NFL Pro Bowl 2012: Where the Game Goes Wrong
I used to watch the Pro Bowl. I also used to snort ketamine. Guess which one I did on Sunday?
As a Redskins fan, I haven’t had much to cheer about. The last time I got excited about this team was 2007, during the Pro Bowl. Early in the day, a pass went to Reggie Wayne, but he saw ‘Skins safety Sean Taylor coming at him and just let the ball drop. Later, in the third quarter, Bill Belichick called punter-sneak. Buffalo Bills punter Brian Moorman nearly made it to the first down marker, but Taylor shot down the field and plastered him to the grass. It wasn’t a Pro Bowl hit. Taylor showed up to play.
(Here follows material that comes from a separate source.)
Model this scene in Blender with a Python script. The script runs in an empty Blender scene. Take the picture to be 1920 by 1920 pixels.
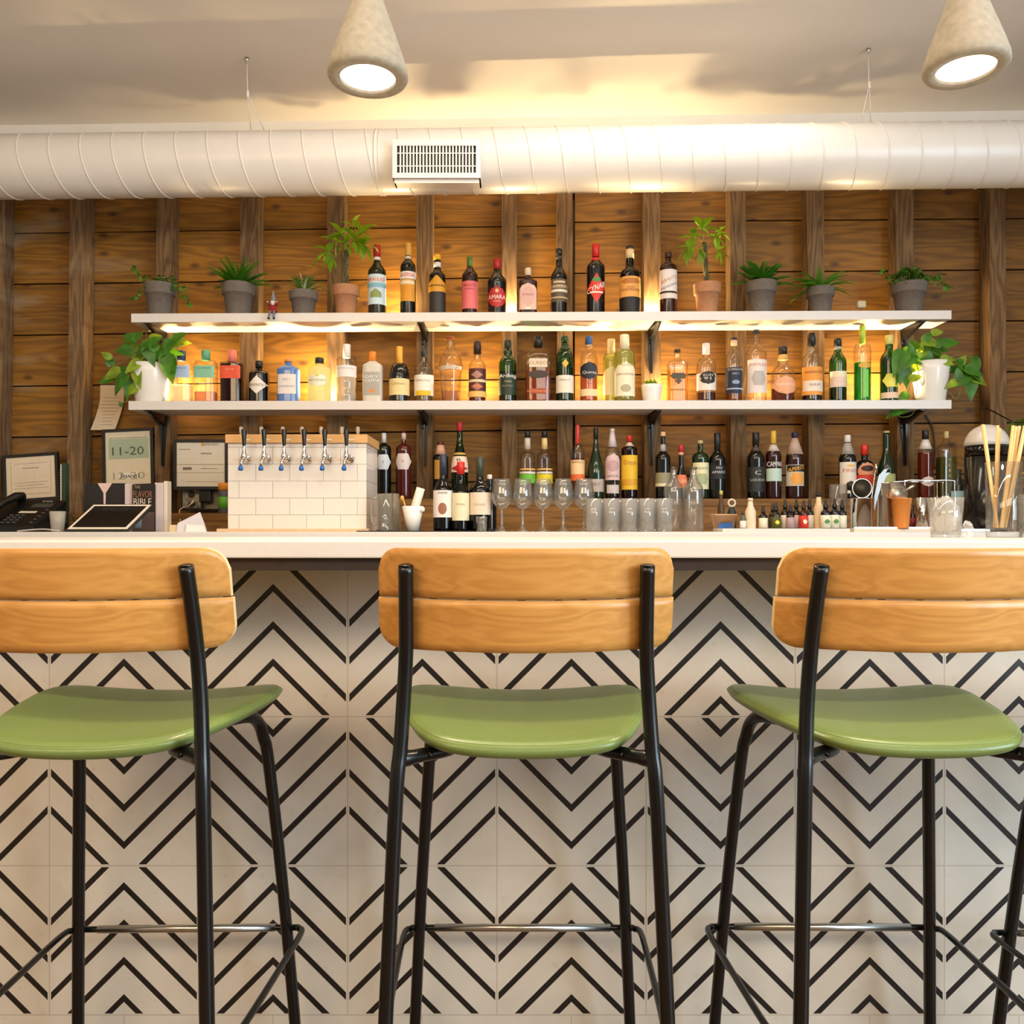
import bpy, bmesh, math, random
from mathutils import Vector, Matrix, noise
from math import pi, sin, cos, sqrt, tan, radians as R
random.seed(7)
SC = bpy.context.scene
COL = SC.collection
F = 1590.0      # focal length of the photograph in its own pixels
HX, HY, CZ = 960.0, 990.0, 1.09

# ------------------------------------------------------------ camera, world, big lights, exposure
cam = bpy.data.cameras.new('camera'); co = bpy.data.objects.new('camera', cam); COL.objects.link(co)
co.location = (0, 0, CZ); co.rotation_euler = (R(90), 0, 0)
cam.sensor_width = 36; cam.lens = F / 1920 * 36; cam.shift_y = (HY - 960) / 1920
cam.clip_start = 0.02
SC.camera = co
SC.view_settings.view_transform = 'Standard'; SC.view_settings.look = 'None'
SC.view_settings.gamma = 1; SC.view_settings.exposure = 0.28
SC.view_settings.use_curve_mapping = False
cy = SC.cycles
cy.use_denoising = True
cy.max_bounces = 8; cy.diffuse_bounces = 4; cy.glossy_bounces = 4; cy.transmission_bounces = 6
cy.transparent_max_bounces = 24; cy.caustics_reflective = False; cy.caustics_refractive = False
cy.sample_clamp_indirect = 4.0
W = bpy.data.worlds.new('world'); SC.world = W; W.use_nodes = True
W.node_tree.nodes['Background'].inputs[0].default_value = (0.62, 0.78, 1.0, 1)
W.node_tree.nodes['Background'].inputs[1].default_value = 1.2

def light(kind, name, loc, power, color, size=0.1, size_y=None, aim=None, parent=None, spot=None, blend=.5):
    l = bpy.data.lights.new(name, kind); l.energy = power; l.color = color
    if kind == 'AREA':
        l.size = size
        if size_y: l.shape = 'RECTANGLE'; l.size_y = size_y
        else: l.shape = 'DISK'
    else: l.shadow_soft_size = size
    if kind == 'SPOT': l.spot_size = spot; l.spot_blend = blend
    o = bpy.data.objects.new(name, l); COL.objects.link(o); o.location = loc
    if aim is not None:
        o.rotation_euler = (Vector(aim) - Vector(loc)).to_track_quat('-Z', 'Y').to_euler()
    if parent: o.parent = parent
    return o
WARM = (1.0, .66, .34)
# ceiling fixtures in the dining room behind the photographer, and daylight through the street window on the right
light('AREA', 'dining_room_light', (-1.7, -1.0, 2.75), 52, (1, .72, .42), 2.2, .9, aim=(-.9, 2.0, .9))
light('AREA', 'dining_room_light', (1.3, -1.5, 2.75), 40, (1, .88, .72), 2.2, .9, aim=(.7, 2.0, .9))
light('AREA', 'aisle_track_light', (0.0, 1.12, 2.9), 24, (1, .84, .64), 3.4, .12, aim=(0, 1.12, 0))
light('AREA', 'service_aisle_fill', (0.1, 2.75, 2.95), 15, (1, .84, .64), 2.2, .12, aim=(0, 3.0, 1.0))  # added unseen fill, kept short so the wall's centre stays brighter than its sides
light('AREA', 'street_daylight', (3.75, -.6, 1.7), 190, (.72, .86, 1.0), 2.4, 2.2, aim=(0, 1.6, 1.2))

# ------------------------------------------------------------ helpers
def lin(c):
    if isinstance(c, str):
        c = tuple(int(c[i:i+2], 16) / 255 for i in (0, 2, 4))
    return tuple(x / 12.92 if x <= .04045 else ((x + .055) / 1.055) ** 2.4 for x in c[:3])
MATS = {}
def mat(key, color, rough=.5, metal=0, spec=.5, coat=0, emit=0, var=.06, bump=0, scale=40):
    if key in MATS: return MATS[key]
    m = bpy.data.materials.new(key); m.use_nodes = True; nt = m.node_tree
    b = nt.nodes['Principled BSDF']; c = lin(color)
    b.inputs['Base Color'].default_value = (*c, 1); b.inputs['Roughness'].default_value = rough
    b.inputs['Metallic'].default_value = metal; b.inputs['Specular IOR Level'].default_value = spec
    b.inputs['Coat Weight'].default_value = coat
    if emit:
        b.inputs['Emission Color'].default_value = (*c, 1); b.inputs['Emission Strength'].default_value = emit
    elif var or bump:
        n = nt.nodes.new('ShaderNodeTexNoise'); n.inputs['Scale'].default_value = scale; n.inputs['Detail'].default_value = 3
        tc = nt.nodes.new('ShaderNodeTexCoord'); nt.links.new(tc.outputs['Object'], n.inputs['Vector'])
        if var:
            r = nt.nodes.new('ShaderNodeValToRGB')
            r.color_ramp.elements[0].position = .3; r.color_ramp.elements[1].position = .7
            r.color_ramp.elements[0].color = (*[x * (1 - var) for x in c], 1)
            r.color_ramp.elements[1].color = (*[min(1, x * (1 + var)) for x in c], 1)
            nt.links.new(n.outputs['Fac'], r.inputs[0]); nt.links.new(r.outputs[0], b.inputs['Base Color'])
        if bump:
            bp = nt.nodes.new('ShaderNodeBump'); bp.inputs['Strength'].default_value = bump; bp.inputs['Distance'].default_value = .003
            nt.links.new(n.outputs['Fac'], bp.inputs['Height']); nt.links.new(bp.outputs[0], b.inputs['Normal'])
    MATS[key] = m; return m
def flat(color, rough=.55):
    return mat('print ' + (color if isinstance(color, str) else str(color)), color, rough, var=.03)
def glass(key, color, edge=.55, rough=.02, gloss=1.0, milk=0, body=None):
    """thin-walled glass or liquid: tinted transmission that thickens toward the silhouette, plus a clear-coat reflection"""
    if key in MATS: return MATS[key]
    m = bpy.data.materials.new(key); m.use_nodes = True; nt = m.node_tree; nt.nodes.clear()
    out = nt.nodes.new('ShaderNodeOutputMaterial'); mx = nt.nodes.new('ShaderNodeMixShader')
    tr = nt.nodes.new('ShaderNodeBsdfTransparent'); gl = nt.nodes.new('ShaderNodeBsdfGlossy'); gl.inputs['Roughness'].default_value = rough
    lw = nt.nodes.new('ShaderNodeLayerWeight'); lw.inputs[0].default_value = .35
    mc = nt.nodes.new('ShaderNodeMix'); mc.data_type = 'RGBA'; c = lin(color)
    mc.inputs[6].default_value = (*c, 1); mc.inputs[7].default_value = (*[x * edge for x in c], 1)
    nt.links.new(lw.outputs['Facing'], mc.inputs[0]); nt.links.new(mc.outputs[2], tr.inputs[0])
    pw = nt.nodes.new('ShaderNodeMath'); pw.operation = 'POWER'; pw.inputs[1].default_value = 3.0
    lw2 = nt.nodes.new('ShaderNodeLayerWeight'); lw2.inputs[0].default_value = .5; nt.links.new(lw2.outputs['Facing'], pw.inputs[0])
    ma = nt.nodes.new('ShaderNodeMath'); ma.operation = 'MULTIPLY_ADD'; ma.inputs[1].default_value = .5 * gloss; ma.inputs[2].default_value = .05 * gloss; ma.use_clamp = True
    nt.links.new(pw.outputs[0], ma.inputs[0]); nt.links.new(ma.outputs[0], mx.inputs[0])
    nt.links.new(tr.outputs[0], mx.inputs[1]); nt.links.new(gl.outputs[0], mx.inputs[2]); nt.links.new(mx.outputs[0], out.inputs[0])
    if milk:  # diffuse share: painted highlights in clear glasses, own body colour in liquids
        df = nt.nodes.new('ShaderNodeBsdfDiffuse'); df.inputs[0].default_value = (*lin(body), 1) if body else (.85, .84, .82, 1); m2 = nt.nodes.new('ShaderNodeMixShader'); m2.inputs[0].default_value = milk
        nt.links.new(mx.outputs[0], m2.inputs[1]); nt.links.new(df.outputs[0], m2.inputs[2]); nt.links.new(m2.outputs[0], out.inputs[0])
    MATS[key] = m; return m

def leafmat(key, color, trans=.35, rough=.42, var=.3, scale=20):
    m = mat(key, color, rough, var=var, scale=scale); nt = m.node_tree; b = nt.nodes['Principled BSDF']; out = [n for n in nt.nodes if n.type == 'OUTPUT_MATERIAL'][0]
    t = nt.nodes.new('ShaderNodeBsdfTranslucent'); c = lin(color); t.inputs[0].default_value = (min(1, c[0] * 1.9), min(1, c[1] * 1.6), c[2] * .8, 1)
    mx = nt.nodes.new('ShaderNodeMixShader'); mx.inputs[0].default_value = trans
    nt.links.new(b.outputs[0], mx.inputs[1]); nt.links.new(t.outputs[0], mx.inputs[2]); nt.links.new(mx.outputs[0], out.inputs[0]); return m
def haze(key, color, opac, rough=.2):
    """cloudy plastic or frosted glass: part clear, part milky"""
    m = mat(key, color, rough, var=0); nt = m.node_tree; b = nt.nodes['Principled BSDF']; b.inputs['Alpha'].default_value = opac; return m

def nn(nt, typ, **kw):
    n = nt.nodes.new('ShaderNode' + typ)
    for k, v in kw.items():
        if k == 'op': n.operation = v
        else: setattr(n, k, v)
    return n
def math_(nt, op, a, b=None, c=None, clamp=False):
    n = nn(nt, 'Math', op=op); n.use_clamp = clamp
    for i, v in enumerate((a, b, c)):
        if v is None: continue
        if isinstance(v, (int, float)): n.inputs[i].default_value = v
        else: nt.links.new(v, n.inputs[i])
    return n.outputs[0]
def mixc(nt, f, a, b, mode='MIX'):
    n = nn(nt, 'Mix', data_type='RGBA', blend_type=mode)
    for i, v in ((0, f), (6, a), (7, b)):
        if isinstance(v, (int, float)): n.inputs[i].default_value = v
        elif isinstance(v, tuple): n.inputs[i].default_value = (*v[:3], 1)
        else: nt.links.new(v, n.inputs[i])
    return n.outputs[2]
def ramp(nt, f, stops):
    n = nn(nt, 'ValToRGB'); e = n.color_ramp.elements
    while len(e) < len(stops): e.new(.5)
    for i, (p, c) in enumerate(stops):
        e[i].position = p; e[i].color = (*(c if isinstance(c, tuple) else (c, c, c)), 1)
    nt.links.new(f, n.inputs[0]); return n.outputs[0]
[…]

The Pro Bowl’s real draw is the all out media assault that takes place beforehand. Chris Cooley and Jason Witten fishing. Chad Occhocinco filming awkward interviews with his Darrell Revis. The mismatched helmets. Then there’s the unique opportunity to see what would happen if Larry Fitzgerald and Drew Brees were on the same team, but really, this isn’t football. There’s no blitzing, they’re forced to play a 4-3 defense and there’s no pressing on the corners, essentially telling the defense that they can’t play. Some players skip out on the free vacation and exposure just because it’s such a joke.
With rule changes transforming the game into an all out aerial assault, the Pro Bowl is completely unrecognizable as football. The teams are picked from the winner of a league wide popularity contest, which Ben Roethlisberger and Philip Rivers manage to win somehow. Moving it to the Sunday before the Super Bowl helped in some way; its builds up anticipation for most intense game of the year by teasing the audience with a subpar product, sort of like when they have midget wrestling before a boxing match.
Injuries are the major concern. I think they should scrap the entire game. The linemen just stand there slapping each other and no one tackles. The audience sees the best QBs in the game throw hitch routes. It’s not worth the trouble.
My idea is simple. Break everyone up into 7 man squads and play flag football. The catch is everyone has to be out of position. Dwight Freeney tossing bombs over Calvin Johnson to a wide-open Andy Dalton? Sign me up. What we have now is completely unwatchable.